True, we'd stayed away from the restaurant for the better part of a year. My fault: I'd spent that period almost single-mindedly devoted to losing weight, ruled by the tyranny of the bathroom scale. My self-imposed diet admitted chicken breasts, undressed salads, tuna without mayonnaise. But the richly-sauced kung pao, my former favorite, had been thrust aside under this narrow(ing) regime.

Now the waiter welcomed us back heartily. He shook my husband's hand, remarked how tall our daughter had grown, then turned to me-and that's when the shadow of confusion crossed his face. I received a polite nod, my husband an uncertain glance. When I ordered steamed vegetables and chicken, the waiter's sadness seemed confirmed. He looked at our daughter with a touch of pity.

"Does our waiter seem in an odd mood?" I asked as he walked away to consult with the owner in Chinese. Almost immediately he was back at our side, chagrined but visibly relieved, greeting me profusely and apologizing all at once. He hadn't known me. He thought my husband had divorced me and now had shown up with a new wife-who turned out to be me.

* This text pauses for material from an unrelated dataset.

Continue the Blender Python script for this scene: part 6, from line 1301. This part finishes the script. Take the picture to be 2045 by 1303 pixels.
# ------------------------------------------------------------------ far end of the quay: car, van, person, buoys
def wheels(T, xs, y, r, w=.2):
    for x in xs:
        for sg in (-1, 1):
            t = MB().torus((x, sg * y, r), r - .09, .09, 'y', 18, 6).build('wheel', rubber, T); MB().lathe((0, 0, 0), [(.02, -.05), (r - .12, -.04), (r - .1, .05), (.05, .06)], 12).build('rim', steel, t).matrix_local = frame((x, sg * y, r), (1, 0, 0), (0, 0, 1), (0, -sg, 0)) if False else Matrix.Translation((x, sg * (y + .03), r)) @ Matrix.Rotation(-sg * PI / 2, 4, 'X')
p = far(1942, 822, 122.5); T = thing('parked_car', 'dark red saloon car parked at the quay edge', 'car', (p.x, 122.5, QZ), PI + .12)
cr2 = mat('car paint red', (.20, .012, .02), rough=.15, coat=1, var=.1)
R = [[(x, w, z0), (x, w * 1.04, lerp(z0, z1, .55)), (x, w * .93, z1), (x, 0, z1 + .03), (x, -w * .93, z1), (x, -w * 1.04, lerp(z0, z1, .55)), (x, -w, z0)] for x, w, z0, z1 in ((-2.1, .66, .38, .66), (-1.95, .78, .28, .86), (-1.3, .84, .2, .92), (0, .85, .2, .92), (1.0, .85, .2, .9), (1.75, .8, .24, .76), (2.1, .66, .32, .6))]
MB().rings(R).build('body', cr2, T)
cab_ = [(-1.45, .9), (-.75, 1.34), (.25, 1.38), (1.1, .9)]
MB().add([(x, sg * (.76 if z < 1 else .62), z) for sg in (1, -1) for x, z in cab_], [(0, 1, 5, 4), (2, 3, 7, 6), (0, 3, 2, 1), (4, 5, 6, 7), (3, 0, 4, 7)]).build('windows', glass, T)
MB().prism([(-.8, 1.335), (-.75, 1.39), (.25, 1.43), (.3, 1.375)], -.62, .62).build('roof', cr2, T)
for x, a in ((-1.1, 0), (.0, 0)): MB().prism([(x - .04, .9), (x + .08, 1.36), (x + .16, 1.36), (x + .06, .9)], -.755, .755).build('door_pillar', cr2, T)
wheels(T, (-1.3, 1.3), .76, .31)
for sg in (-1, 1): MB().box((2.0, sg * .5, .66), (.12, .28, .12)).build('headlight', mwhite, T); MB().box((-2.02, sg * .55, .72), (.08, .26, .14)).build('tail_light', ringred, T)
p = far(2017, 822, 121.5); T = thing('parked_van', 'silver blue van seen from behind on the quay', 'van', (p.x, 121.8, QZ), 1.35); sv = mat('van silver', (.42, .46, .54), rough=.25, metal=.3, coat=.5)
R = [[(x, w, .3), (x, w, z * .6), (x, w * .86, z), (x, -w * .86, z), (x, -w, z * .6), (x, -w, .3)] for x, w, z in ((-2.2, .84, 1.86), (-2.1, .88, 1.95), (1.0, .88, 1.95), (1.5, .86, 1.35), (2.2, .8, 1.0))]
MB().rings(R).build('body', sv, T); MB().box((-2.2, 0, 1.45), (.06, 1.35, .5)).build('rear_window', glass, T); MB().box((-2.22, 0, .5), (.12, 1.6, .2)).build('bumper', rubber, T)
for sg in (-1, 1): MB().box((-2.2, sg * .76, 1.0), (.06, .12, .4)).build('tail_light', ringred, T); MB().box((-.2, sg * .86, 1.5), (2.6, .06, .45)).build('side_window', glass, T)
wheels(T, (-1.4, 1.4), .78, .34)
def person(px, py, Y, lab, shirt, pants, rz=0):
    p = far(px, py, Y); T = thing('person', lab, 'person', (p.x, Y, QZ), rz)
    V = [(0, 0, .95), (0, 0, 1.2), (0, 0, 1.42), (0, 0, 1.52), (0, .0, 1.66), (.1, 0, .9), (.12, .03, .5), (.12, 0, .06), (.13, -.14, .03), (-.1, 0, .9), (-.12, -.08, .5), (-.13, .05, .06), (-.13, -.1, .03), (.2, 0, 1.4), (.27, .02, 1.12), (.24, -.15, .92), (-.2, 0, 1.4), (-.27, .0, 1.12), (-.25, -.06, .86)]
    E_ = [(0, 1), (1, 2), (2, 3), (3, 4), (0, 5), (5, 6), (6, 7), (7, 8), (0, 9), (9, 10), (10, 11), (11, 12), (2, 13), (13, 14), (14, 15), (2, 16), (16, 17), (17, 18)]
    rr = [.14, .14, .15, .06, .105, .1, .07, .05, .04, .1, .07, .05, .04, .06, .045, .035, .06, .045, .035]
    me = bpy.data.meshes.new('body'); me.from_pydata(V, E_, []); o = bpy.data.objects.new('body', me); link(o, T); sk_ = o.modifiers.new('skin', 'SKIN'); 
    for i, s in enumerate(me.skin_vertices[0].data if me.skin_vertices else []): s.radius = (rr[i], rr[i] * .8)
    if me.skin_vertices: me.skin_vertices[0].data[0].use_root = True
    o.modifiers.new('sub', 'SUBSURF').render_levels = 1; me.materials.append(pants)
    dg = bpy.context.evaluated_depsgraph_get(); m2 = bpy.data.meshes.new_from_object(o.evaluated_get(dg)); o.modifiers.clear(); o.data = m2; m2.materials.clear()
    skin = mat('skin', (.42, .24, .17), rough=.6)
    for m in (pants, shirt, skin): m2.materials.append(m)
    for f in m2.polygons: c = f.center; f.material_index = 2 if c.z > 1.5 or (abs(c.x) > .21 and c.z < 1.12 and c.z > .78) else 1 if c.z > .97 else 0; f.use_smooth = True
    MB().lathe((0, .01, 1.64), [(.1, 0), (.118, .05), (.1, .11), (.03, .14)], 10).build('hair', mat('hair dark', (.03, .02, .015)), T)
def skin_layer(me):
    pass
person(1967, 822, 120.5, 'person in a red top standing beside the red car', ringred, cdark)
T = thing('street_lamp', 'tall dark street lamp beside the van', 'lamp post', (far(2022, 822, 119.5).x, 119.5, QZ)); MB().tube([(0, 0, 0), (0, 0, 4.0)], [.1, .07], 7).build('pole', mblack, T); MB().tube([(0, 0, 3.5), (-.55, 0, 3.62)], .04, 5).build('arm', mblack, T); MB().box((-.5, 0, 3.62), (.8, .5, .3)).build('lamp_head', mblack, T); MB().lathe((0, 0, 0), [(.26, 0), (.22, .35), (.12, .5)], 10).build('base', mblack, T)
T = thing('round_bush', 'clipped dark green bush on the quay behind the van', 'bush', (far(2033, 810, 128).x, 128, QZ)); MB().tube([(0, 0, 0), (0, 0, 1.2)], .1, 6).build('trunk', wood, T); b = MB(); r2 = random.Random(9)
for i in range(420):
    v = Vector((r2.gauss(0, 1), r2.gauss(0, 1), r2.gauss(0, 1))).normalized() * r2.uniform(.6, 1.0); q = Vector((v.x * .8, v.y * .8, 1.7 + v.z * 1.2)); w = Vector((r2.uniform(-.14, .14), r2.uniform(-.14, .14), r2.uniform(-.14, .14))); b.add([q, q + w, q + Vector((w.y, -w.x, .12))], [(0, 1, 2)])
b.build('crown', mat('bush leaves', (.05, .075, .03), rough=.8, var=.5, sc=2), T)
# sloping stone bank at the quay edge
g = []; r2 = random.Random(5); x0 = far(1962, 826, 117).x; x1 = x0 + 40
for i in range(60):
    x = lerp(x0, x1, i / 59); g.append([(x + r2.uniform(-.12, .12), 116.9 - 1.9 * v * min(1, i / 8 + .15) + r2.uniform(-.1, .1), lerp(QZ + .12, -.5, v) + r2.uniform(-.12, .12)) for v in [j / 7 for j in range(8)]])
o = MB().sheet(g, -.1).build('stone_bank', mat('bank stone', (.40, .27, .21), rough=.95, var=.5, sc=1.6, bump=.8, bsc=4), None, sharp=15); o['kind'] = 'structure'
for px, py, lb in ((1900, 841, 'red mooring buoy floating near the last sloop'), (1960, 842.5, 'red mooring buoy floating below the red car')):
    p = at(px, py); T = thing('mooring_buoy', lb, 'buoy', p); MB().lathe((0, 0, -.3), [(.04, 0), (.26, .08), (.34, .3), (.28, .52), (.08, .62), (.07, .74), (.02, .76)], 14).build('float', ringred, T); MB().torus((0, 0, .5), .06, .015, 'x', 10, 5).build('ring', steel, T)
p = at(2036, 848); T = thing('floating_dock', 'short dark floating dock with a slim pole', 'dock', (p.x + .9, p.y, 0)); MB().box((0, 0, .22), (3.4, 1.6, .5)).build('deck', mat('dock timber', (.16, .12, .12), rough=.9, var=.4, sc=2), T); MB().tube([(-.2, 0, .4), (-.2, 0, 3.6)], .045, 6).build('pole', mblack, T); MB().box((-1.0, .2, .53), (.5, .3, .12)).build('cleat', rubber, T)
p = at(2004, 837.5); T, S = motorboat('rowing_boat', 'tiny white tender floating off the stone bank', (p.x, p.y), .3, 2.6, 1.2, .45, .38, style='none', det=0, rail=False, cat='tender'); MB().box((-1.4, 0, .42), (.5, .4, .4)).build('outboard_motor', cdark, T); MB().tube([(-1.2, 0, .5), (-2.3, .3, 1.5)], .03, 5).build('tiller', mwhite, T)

We laughed about this one for days, although it was unsettling, too. Some fantasy for you, I teased my husband, getting a new wife with no alimony payments. Talk about having your cake and eating it too. This incident marked the fulfillment of a fantasy of mine as well, a proof that my low-fat eating regimen and hour of daily exercise had succeeded beyond my expectations. Had I morphed into the "new you" magazines are always promising we can become? It seemed I had undergone a fabled makeover, like Cinderella. Or had I?

Movies and fairy tales paint an unalloyed victory for the remade heroine, who becomes recognized for what she truly is only after working an astonishing change in her appearance, and that renovated self becomes the condition for love and marriage. But what the movies and fairy tales, not to mention the diet books and magazines, rarely disclose is the hint of something darker lurking inside a dramatic physical change, an estrangement, in which one may become less recognizable to oneself as well as to others. Ovid understood this as he sang of bodies changed in the Metamorphoses, where a nymph may be transformed into a cow, a hapless hunter into a stag, and where Midas's greed turns a seeming blessing into an unforeseen curse. In their changed forms, do these characters become more themselves, or less?

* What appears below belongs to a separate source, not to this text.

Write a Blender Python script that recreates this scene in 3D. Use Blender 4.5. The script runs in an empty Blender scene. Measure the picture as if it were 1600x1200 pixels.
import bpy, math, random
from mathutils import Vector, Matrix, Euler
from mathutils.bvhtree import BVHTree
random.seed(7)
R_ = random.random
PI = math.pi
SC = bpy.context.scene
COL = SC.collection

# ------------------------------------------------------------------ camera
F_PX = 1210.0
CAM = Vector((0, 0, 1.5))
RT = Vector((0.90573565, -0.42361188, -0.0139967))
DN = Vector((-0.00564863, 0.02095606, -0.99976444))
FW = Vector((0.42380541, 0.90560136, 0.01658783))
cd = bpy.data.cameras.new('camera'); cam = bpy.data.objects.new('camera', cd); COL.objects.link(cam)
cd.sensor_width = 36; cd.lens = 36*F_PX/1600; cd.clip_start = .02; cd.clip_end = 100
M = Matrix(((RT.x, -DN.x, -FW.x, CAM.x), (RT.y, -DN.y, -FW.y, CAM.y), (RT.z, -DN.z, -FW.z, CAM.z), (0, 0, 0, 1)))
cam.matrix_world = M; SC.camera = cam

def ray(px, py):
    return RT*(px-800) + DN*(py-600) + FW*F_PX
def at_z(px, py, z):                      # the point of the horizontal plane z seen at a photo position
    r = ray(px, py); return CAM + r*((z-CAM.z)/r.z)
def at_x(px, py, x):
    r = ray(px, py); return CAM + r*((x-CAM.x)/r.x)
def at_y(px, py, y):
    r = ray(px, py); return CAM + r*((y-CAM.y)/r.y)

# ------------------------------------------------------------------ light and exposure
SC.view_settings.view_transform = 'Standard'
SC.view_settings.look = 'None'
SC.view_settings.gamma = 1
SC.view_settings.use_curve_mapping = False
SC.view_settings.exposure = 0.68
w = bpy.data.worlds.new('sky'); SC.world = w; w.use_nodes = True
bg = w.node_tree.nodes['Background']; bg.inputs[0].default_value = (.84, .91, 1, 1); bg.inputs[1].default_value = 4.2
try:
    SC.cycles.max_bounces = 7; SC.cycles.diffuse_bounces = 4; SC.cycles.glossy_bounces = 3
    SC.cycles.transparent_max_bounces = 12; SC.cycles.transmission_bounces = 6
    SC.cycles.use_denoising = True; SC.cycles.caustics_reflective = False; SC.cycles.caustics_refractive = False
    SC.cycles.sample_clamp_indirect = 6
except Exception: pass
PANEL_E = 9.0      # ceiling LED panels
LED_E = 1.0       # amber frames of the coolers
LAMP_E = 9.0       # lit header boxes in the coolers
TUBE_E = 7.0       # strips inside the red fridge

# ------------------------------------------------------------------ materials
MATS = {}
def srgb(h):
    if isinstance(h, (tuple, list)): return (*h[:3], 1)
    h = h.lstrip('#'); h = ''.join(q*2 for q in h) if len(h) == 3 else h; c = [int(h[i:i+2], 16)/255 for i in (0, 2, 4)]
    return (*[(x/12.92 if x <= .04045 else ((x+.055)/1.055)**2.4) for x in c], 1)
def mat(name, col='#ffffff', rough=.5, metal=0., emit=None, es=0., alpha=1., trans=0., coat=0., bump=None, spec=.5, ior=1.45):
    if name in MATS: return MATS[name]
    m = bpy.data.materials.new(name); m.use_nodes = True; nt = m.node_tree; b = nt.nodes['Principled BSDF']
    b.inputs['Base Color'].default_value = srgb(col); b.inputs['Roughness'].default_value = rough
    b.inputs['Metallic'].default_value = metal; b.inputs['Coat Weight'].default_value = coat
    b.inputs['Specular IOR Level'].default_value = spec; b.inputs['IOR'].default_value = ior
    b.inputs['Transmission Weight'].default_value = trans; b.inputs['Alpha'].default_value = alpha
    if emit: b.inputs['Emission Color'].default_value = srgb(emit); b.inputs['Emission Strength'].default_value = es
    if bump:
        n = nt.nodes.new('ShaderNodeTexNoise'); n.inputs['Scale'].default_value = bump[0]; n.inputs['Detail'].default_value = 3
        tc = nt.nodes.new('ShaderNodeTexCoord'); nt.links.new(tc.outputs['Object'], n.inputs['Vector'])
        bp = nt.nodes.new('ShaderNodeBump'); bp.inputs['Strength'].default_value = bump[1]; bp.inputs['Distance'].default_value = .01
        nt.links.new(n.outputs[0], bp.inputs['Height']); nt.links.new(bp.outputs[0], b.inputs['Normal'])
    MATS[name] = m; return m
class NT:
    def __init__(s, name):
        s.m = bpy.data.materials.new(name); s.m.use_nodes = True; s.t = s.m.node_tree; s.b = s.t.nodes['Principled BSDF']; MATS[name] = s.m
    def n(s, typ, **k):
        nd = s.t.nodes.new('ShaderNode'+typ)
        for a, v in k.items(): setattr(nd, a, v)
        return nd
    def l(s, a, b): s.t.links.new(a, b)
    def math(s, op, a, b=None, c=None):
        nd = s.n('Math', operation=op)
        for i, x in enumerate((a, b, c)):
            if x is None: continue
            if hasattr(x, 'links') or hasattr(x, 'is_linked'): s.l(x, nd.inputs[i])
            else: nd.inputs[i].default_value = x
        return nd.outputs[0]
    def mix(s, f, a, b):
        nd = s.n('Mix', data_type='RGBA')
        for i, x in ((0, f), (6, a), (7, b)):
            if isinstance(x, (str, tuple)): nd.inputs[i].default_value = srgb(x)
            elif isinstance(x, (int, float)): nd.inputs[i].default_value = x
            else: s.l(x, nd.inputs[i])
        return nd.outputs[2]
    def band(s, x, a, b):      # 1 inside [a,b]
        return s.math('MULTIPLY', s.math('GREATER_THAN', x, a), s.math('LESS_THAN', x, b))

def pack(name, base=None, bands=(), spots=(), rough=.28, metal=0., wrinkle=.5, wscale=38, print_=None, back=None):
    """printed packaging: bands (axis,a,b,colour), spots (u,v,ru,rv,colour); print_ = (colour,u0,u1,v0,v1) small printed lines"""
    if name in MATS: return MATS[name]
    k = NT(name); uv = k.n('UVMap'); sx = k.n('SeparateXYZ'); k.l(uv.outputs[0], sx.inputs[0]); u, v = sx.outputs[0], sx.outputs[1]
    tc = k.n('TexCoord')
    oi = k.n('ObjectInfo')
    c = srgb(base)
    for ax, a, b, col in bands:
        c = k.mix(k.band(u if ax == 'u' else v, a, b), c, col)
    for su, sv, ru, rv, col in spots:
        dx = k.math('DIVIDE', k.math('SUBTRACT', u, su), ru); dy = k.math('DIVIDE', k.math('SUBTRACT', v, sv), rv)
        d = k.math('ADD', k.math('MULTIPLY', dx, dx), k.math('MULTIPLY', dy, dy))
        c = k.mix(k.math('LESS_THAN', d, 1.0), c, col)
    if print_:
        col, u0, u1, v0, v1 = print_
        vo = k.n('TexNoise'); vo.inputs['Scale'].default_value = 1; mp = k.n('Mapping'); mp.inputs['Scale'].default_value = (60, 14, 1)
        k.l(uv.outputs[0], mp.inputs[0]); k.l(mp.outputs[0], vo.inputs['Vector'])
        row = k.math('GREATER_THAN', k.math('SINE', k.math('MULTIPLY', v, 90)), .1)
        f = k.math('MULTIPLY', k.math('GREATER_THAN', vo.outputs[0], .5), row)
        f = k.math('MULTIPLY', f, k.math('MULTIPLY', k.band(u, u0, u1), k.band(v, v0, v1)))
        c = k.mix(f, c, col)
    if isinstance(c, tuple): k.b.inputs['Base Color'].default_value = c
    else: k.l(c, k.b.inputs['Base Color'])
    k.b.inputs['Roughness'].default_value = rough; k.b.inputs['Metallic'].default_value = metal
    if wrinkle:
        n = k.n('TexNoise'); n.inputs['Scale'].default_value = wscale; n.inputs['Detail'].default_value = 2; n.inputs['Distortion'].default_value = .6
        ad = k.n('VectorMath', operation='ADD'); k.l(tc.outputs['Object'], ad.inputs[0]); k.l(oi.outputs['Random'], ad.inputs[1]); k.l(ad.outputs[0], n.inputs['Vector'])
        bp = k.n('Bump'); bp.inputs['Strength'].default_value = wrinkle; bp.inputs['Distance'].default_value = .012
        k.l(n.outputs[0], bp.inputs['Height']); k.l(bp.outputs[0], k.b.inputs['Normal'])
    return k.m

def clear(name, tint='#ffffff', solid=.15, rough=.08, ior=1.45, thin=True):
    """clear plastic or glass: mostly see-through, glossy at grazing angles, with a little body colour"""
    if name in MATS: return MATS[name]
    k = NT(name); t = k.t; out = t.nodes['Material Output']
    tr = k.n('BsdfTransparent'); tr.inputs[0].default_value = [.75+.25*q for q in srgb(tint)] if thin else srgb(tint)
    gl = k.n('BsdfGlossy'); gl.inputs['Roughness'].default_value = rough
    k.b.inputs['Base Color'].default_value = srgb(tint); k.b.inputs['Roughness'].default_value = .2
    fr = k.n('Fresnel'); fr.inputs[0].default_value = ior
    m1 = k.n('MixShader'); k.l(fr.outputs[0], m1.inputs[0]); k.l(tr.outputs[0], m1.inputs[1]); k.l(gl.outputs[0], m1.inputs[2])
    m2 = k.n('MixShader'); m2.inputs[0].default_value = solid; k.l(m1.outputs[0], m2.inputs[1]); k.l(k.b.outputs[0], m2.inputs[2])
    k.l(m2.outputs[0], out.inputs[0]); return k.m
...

A great change in body size in either direction carries with it a challenge to self-identity, as anyone who's read Alice in Wonderland knows. A tiny Alice fears drowning in her own tears, while the gigantic Alice grows literally as large as a house and finally larger, and much of the trouble stems from a cake that says "Eat me."

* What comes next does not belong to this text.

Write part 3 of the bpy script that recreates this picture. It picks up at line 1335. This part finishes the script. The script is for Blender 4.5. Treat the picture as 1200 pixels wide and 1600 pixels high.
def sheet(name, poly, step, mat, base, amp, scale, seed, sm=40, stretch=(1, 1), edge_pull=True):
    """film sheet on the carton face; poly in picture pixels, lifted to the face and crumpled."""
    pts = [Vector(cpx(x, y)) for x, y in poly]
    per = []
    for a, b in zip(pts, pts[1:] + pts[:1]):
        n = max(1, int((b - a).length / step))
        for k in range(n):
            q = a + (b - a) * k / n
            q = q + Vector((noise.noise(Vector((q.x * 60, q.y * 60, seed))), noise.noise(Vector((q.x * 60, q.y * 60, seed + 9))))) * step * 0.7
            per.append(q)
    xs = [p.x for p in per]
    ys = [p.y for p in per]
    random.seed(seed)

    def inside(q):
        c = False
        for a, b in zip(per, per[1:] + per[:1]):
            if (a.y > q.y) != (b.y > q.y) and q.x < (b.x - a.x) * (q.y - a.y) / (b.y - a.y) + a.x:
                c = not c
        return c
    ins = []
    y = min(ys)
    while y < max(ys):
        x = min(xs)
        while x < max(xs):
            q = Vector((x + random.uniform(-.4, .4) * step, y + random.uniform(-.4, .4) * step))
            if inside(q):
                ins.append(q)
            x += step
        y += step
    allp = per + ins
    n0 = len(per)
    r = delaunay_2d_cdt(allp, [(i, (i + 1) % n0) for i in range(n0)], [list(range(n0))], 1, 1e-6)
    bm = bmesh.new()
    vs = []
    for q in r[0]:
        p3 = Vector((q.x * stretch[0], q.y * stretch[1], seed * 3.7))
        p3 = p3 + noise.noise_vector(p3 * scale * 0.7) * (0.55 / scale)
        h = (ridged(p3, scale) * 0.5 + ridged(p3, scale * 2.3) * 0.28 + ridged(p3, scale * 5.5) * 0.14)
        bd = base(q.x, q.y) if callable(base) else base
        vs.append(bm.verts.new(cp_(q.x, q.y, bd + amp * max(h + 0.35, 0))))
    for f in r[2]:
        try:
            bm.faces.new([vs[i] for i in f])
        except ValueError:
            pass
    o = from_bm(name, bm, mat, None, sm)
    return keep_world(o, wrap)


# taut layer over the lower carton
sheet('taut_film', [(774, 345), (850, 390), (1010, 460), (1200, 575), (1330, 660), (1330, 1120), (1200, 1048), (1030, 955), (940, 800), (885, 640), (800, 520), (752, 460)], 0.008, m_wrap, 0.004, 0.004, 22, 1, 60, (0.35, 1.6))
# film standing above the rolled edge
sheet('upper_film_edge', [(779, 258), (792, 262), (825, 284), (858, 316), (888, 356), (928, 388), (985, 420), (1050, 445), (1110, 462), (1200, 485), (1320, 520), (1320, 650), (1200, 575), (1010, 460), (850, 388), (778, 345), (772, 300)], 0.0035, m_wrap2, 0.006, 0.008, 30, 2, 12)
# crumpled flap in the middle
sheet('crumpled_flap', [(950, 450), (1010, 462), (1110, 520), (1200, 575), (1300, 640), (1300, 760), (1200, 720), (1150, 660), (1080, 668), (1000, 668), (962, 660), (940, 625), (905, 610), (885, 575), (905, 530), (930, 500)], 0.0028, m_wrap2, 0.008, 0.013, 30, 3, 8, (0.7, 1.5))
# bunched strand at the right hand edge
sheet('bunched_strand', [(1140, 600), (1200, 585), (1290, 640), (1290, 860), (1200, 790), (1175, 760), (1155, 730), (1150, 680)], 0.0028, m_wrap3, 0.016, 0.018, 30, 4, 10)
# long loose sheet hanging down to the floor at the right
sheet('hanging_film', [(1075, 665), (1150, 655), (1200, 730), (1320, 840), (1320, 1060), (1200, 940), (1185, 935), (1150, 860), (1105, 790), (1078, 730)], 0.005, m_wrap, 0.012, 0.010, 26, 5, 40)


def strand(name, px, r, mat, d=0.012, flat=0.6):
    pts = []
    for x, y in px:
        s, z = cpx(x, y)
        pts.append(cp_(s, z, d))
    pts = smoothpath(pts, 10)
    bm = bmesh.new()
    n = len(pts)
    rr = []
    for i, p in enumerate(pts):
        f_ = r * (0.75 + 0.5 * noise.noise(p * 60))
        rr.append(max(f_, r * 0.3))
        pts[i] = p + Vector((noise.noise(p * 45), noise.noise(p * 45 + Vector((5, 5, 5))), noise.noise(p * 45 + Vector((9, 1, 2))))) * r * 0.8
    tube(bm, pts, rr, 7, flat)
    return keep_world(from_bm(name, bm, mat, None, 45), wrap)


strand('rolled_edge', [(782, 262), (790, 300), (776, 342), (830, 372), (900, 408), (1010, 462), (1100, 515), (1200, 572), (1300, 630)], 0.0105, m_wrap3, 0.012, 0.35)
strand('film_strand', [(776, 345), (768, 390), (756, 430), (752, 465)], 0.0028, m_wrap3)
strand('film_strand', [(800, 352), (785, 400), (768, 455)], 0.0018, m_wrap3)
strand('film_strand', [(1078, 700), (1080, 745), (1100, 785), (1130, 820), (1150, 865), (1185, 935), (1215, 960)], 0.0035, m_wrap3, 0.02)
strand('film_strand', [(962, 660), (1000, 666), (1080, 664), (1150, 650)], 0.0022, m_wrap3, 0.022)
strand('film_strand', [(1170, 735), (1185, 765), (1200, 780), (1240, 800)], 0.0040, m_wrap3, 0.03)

In fairy tales and movies, dramatic transformations take place instantaneously, with the wave of a fairy godmother's wand or in a cinematic montage that collapses a year's hard work into ninety seconds of film time. In real life, we theoretically have time to adjust to gradual changes over the long effort of sticking to a diet and an exercise regimen. A semblance of continuity and coherence holds identity together. Until moments like the one in the restaurant, which reflect back to us a thought lingering at the back of our minds: is this still me?

Don't get me wrong. The gifts of better health and stamina that accompany a regime of eating right and exercising certainly are absolute goods. And the world is unquestionably more benevolent towards people who fit culturally approved notions of how we ought to look than it is to those who fall outside those narrow bounds. Yet it's also true that aspects of the reducing process break down the notion of the whole self. I found after a while that an obsessive quality set in, in which I focused my attention too closely and discontentedly on individual parts of myself. Popular media encourage this frame of mind. Exercise programs, weight-loss infomercials, magazines, and Web sites scream at us about abs, shoulders, thighs, hips, the dreaded upper arms, until it's easy to imagine we're a fractured collection of individual parts and not a coherent whole.

Life is short, dieting long. I'm no longer at my lowest weight nor at my highest but somewhere in between. It's time to take off a few pounds again, but I hope I can do it from a place of self-knowledge, a recognition that the self is greater than the sum of its parts. This time I hope the scales fall away from my eyes, as I seek a better way to take the measure of myself. I may even make room for the occasional order of kung pao.